#### TASK BRIEF
Lines containing the word "from" are to be located and copied.

-*-

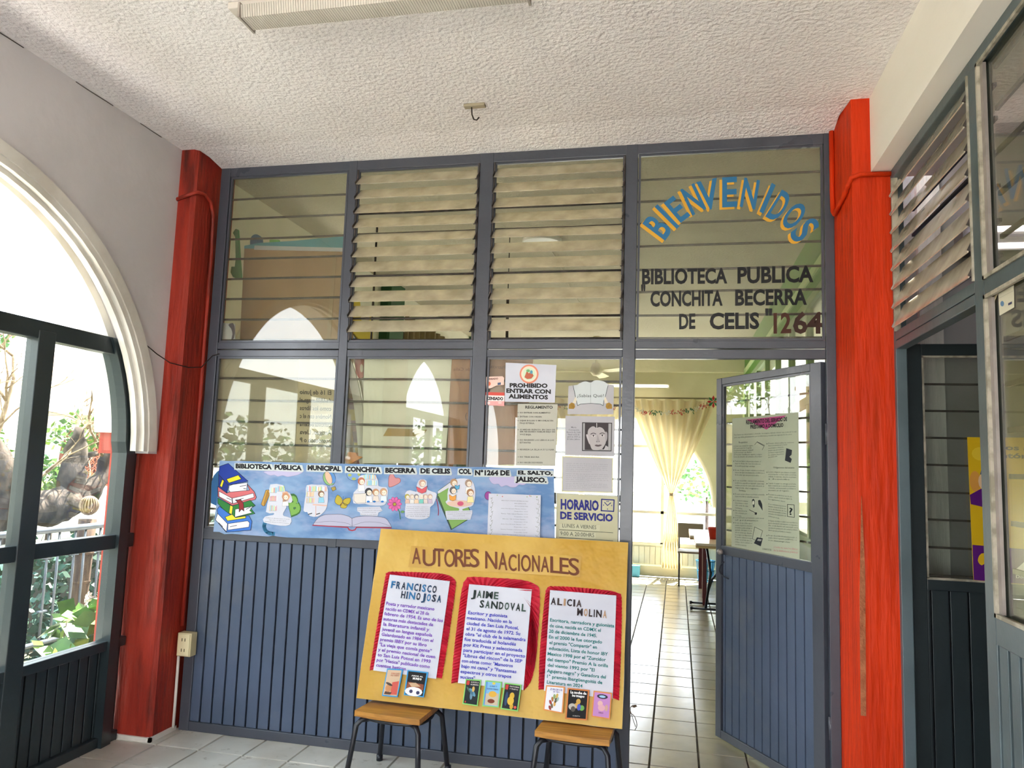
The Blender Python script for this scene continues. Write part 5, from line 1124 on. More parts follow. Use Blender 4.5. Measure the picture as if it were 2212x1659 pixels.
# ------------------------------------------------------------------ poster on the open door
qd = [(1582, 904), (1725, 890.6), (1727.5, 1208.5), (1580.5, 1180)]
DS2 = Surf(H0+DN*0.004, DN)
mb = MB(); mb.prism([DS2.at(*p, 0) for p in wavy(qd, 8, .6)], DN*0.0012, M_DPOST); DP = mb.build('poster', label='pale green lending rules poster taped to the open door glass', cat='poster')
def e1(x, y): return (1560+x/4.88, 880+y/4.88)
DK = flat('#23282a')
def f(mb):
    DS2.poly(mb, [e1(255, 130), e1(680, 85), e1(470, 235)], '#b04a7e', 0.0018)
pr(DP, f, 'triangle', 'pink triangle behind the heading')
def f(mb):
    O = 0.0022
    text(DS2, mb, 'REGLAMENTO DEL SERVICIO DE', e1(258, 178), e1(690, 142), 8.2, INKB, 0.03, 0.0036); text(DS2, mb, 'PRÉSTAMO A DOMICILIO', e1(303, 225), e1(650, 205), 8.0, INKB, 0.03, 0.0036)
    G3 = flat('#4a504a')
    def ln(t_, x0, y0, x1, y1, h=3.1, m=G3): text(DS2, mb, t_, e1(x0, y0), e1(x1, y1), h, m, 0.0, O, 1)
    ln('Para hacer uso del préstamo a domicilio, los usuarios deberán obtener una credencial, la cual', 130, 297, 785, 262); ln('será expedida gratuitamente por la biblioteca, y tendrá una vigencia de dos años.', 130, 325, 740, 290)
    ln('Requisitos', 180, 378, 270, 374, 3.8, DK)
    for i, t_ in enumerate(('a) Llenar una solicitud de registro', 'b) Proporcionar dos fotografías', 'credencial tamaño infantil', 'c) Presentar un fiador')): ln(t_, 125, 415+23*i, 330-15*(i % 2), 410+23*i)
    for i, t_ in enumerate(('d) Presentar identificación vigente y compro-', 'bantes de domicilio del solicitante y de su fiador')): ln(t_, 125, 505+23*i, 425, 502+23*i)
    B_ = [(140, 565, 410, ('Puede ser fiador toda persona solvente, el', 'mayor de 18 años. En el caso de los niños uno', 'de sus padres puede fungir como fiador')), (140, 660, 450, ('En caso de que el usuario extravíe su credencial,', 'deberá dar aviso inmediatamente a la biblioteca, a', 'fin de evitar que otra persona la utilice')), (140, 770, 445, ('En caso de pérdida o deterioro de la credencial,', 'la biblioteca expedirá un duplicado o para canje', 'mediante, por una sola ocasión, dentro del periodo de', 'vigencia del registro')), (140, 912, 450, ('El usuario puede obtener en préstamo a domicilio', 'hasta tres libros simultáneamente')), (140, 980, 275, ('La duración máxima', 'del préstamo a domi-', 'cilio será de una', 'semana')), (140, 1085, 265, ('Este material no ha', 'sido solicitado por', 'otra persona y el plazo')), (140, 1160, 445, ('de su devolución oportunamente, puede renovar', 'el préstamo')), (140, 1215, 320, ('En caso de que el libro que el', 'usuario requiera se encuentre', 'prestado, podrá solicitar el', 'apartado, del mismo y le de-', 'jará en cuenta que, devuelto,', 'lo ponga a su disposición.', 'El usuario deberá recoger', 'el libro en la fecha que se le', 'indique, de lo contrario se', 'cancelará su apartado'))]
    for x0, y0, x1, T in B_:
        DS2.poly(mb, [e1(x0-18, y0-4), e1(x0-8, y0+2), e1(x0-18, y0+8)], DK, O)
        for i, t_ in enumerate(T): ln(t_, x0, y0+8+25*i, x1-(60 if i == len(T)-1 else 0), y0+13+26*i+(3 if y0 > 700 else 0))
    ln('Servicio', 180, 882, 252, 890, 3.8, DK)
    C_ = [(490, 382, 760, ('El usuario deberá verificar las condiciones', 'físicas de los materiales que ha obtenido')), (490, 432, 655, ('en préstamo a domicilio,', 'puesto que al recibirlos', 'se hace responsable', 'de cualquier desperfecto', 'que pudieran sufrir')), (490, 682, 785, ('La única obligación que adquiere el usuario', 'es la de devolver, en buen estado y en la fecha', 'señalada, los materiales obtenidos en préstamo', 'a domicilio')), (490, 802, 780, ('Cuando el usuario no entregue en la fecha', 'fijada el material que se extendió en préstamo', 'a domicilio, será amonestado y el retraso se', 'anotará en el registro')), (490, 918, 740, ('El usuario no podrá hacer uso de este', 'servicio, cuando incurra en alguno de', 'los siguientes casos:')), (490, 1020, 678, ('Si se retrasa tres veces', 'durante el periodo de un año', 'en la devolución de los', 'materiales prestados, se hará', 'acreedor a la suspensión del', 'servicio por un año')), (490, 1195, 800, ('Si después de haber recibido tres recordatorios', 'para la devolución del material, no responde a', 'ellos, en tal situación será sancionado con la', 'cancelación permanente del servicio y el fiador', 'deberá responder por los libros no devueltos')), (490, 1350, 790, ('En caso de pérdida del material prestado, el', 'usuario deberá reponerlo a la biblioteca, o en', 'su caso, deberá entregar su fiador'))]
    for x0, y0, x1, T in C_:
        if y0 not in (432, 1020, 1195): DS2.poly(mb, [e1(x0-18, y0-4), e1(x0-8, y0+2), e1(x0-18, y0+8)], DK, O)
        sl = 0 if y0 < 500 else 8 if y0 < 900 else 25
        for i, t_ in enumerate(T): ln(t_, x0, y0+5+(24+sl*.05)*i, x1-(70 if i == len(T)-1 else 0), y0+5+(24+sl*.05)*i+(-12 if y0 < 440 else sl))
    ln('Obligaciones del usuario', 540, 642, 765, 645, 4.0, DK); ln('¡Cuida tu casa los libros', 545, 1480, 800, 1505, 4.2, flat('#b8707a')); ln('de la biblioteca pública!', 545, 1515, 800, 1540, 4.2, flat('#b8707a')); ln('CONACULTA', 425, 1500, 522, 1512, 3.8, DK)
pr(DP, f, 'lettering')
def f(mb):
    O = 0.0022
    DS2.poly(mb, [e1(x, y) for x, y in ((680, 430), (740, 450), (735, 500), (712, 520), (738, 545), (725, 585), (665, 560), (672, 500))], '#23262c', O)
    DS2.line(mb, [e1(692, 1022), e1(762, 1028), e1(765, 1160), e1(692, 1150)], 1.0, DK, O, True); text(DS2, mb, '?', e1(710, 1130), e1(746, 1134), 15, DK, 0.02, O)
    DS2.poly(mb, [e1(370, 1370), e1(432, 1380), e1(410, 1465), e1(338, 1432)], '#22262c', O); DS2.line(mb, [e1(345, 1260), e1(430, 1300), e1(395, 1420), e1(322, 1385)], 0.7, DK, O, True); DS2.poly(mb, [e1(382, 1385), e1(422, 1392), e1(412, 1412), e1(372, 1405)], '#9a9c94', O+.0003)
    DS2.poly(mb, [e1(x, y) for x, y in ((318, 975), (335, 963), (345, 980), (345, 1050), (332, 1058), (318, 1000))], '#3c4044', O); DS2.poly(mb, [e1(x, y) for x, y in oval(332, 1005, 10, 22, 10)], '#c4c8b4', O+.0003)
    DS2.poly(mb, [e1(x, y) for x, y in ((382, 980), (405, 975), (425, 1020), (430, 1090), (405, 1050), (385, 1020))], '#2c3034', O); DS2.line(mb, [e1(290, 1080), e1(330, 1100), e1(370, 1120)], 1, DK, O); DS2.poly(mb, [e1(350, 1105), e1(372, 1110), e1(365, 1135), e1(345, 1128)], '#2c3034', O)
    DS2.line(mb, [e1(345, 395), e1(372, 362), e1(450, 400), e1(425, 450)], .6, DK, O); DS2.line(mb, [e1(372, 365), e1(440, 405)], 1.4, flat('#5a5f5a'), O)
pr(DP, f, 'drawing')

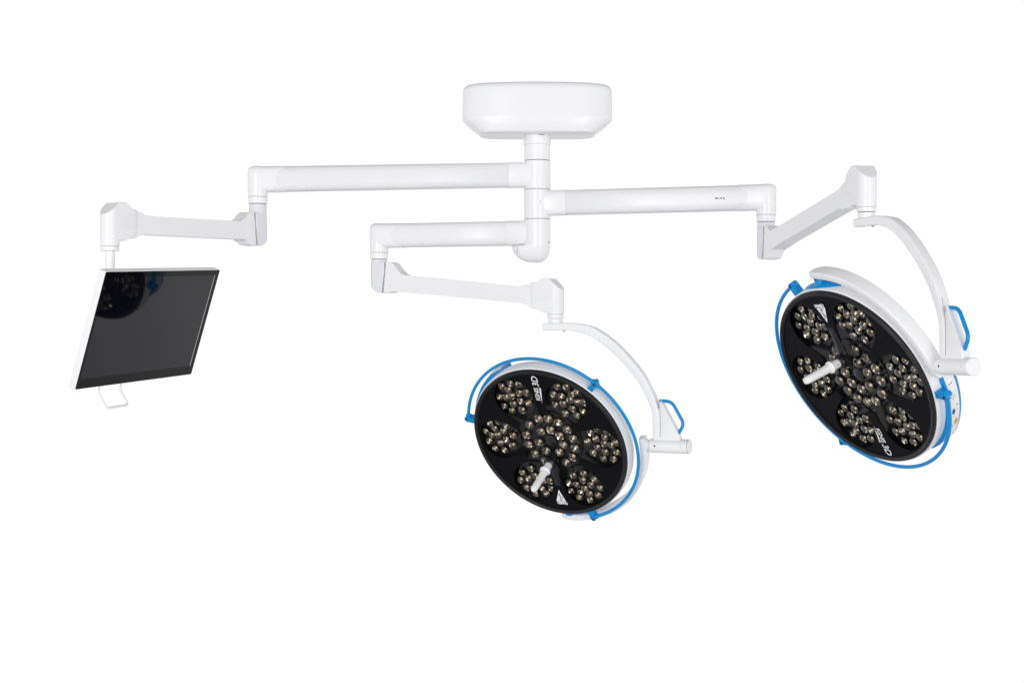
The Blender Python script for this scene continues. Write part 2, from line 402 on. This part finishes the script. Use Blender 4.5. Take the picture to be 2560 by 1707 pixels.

-*-

#### EXERCISE RESPONSE
The Blender Python script for this scene continues. Write part 5, from line 1124 on. More parts follow. Use Blender 4.5. Measure the picture as if it were 2212x1659 pixels.
The Blender Python script for this scene continues. Write part 2, from line 402 on. This part finishes the script. Use Blender 4.5. Take the picture to be 2560 by 1707 pixels.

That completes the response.